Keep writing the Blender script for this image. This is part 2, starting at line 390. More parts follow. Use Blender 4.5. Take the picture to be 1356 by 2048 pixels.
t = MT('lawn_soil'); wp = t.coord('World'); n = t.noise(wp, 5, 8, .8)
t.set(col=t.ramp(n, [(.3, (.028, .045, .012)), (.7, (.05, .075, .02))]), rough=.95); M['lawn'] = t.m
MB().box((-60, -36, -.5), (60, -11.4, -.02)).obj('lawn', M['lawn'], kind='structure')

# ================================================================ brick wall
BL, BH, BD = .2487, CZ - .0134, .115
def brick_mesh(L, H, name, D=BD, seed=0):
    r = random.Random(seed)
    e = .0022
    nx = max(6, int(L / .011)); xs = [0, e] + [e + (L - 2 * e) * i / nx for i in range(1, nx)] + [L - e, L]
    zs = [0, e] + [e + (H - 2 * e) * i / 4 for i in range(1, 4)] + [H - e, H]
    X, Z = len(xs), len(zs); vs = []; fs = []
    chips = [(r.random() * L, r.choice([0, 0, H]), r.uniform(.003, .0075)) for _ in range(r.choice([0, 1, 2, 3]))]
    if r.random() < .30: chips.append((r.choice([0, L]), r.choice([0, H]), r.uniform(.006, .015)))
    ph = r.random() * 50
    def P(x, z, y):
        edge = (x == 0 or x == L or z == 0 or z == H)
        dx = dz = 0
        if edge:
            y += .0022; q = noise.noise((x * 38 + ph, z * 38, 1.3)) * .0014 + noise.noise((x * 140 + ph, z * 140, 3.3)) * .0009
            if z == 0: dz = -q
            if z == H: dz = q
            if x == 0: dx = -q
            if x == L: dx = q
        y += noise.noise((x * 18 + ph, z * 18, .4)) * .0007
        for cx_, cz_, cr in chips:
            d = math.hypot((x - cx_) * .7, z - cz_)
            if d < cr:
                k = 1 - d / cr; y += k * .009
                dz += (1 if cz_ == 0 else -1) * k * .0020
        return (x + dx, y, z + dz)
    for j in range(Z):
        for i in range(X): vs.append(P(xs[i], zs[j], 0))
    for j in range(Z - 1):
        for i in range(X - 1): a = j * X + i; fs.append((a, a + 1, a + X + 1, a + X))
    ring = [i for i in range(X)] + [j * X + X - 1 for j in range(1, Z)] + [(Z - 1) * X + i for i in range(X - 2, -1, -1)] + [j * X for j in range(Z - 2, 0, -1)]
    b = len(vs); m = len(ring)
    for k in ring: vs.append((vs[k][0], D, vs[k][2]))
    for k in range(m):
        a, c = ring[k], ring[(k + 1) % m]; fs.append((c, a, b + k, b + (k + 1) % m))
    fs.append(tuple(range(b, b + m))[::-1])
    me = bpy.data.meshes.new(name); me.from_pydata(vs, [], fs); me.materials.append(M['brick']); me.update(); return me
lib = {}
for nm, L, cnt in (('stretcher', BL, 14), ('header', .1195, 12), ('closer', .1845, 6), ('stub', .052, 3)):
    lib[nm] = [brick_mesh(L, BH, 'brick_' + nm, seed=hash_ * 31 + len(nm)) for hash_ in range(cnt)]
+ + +
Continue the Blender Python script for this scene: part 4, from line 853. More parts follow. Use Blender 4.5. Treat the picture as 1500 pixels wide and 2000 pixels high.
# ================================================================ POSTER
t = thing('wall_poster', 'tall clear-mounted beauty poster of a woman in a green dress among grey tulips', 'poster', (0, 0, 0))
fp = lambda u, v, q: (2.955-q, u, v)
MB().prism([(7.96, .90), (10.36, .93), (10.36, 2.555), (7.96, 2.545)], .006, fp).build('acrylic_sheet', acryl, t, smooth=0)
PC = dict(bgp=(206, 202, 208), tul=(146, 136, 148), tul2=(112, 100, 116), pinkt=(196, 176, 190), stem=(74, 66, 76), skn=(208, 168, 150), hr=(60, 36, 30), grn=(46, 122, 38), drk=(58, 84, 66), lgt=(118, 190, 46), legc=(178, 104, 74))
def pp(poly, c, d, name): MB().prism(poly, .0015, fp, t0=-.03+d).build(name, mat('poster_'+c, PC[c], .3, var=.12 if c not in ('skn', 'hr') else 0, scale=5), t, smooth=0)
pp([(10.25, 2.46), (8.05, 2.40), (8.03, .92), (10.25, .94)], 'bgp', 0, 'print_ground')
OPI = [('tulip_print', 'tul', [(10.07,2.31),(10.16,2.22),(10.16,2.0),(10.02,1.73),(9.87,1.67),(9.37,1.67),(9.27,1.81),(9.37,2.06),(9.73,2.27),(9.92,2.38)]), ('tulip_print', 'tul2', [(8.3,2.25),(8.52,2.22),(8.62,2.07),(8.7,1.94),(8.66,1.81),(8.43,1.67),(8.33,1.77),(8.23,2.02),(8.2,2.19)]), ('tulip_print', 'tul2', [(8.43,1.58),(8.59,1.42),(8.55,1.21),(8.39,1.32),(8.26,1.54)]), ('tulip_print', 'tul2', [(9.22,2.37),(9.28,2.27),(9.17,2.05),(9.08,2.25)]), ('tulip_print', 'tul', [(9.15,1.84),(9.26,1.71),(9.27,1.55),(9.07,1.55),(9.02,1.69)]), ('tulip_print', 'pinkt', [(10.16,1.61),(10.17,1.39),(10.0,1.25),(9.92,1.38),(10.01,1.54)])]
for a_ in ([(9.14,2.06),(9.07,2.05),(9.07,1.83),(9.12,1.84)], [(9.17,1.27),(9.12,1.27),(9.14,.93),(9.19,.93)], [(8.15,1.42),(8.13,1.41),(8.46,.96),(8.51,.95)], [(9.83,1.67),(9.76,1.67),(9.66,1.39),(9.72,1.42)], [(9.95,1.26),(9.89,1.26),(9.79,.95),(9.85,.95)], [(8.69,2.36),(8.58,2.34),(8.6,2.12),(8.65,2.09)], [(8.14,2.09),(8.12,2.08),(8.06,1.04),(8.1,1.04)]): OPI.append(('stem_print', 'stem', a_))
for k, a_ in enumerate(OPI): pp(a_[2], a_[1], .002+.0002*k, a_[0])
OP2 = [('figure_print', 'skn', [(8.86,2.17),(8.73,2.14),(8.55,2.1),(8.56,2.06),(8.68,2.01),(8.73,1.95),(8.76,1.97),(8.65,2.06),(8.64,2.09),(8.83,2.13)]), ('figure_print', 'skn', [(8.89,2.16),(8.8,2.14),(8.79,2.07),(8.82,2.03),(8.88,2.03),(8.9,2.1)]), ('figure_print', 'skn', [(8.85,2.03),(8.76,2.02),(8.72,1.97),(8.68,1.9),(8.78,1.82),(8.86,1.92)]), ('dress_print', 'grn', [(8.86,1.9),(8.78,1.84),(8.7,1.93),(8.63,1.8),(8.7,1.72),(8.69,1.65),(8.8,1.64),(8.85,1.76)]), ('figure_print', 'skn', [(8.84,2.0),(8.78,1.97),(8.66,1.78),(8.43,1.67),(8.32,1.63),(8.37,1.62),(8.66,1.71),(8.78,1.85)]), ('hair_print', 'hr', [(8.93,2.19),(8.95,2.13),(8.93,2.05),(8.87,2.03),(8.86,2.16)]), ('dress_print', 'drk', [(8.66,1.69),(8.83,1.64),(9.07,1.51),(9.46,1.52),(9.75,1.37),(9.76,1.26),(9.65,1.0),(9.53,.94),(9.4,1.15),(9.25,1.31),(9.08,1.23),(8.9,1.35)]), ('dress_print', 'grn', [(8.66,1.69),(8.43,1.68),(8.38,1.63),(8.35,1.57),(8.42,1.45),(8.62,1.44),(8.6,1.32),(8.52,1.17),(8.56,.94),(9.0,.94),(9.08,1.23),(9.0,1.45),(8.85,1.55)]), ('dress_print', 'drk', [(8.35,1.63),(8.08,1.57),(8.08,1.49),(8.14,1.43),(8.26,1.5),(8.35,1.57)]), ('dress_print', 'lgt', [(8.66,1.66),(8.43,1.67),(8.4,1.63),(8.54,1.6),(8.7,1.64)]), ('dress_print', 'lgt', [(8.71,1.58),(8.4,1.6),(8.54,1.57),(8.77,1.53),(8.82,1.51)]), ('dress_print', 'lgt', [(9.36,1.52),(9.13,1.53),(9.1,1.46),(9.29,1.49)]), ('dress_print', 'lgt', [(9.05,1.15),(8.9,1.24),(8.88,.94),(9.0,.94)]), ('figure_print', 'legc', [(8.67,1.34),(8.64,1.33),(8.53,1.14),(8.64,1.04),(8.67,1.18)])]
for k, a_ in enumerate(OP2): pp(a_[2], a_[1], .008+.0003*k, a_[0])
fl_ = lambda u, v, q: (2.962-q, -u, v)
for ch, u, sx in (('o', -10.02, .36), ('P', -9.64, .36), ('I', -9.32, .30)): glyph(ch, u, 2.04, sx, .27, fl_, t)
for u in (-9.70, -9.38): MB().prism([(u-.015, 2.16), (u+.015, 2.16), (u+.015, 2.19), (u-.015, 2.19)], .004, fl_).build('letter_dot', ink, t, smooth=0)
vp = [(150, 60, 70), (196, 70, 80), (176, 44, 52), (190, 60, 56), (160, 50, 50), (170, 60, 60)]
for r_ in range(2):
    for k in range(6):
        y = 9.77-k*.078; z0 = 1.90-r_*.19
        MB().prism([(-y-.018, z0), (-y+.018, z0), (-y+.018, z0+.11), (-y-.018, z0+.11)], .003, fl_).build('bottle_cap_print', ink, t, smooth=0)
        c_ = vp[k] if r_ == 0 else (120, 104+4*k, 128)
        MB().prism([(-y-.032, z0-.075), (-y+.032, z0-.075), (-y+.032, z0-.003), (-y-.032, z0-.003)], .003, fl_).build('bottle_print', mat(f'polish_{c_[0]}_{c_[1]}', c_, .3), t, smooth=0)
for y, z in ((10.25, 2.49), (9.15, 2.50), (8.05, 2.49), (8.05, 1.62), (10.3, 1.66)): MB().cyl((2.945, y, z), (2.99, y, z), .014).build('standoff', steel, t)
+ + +
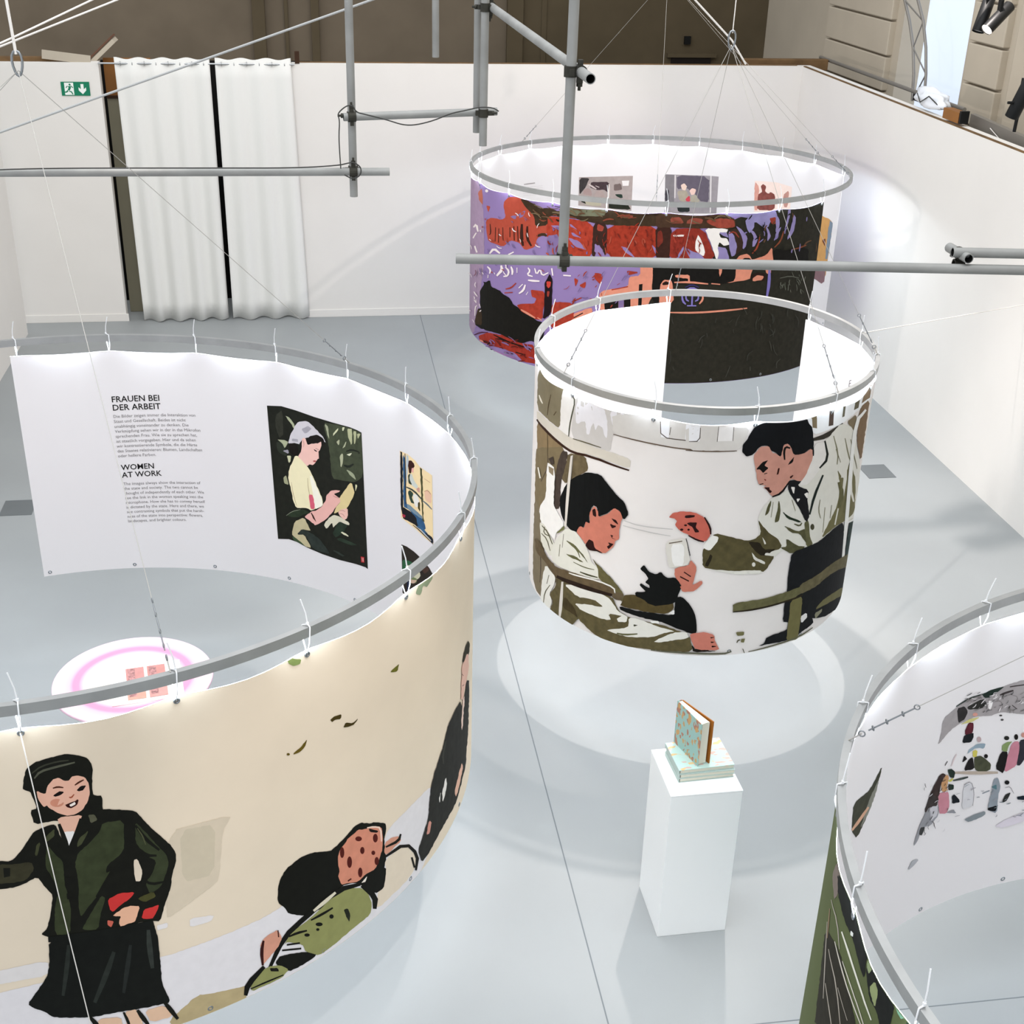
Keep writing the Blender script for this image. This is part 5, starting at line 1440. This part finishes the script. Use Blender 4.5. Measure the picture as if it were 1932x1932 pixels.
+ + +
Reproduce each line of the entries in which the word "Keep" is found.

Expected output -
Keep writing the Blender script for this image. This is part 2, starting at line 390. More parts follow. Use Blender 4.5. Take the picture to be 1356 by 2048 pixels.
Keep writing the Blender script for this image. This is part 5, starting at line 1440. This part finishes the script. Use Blender 4.5. Measure the picture as if it were 1932x1932 pixels.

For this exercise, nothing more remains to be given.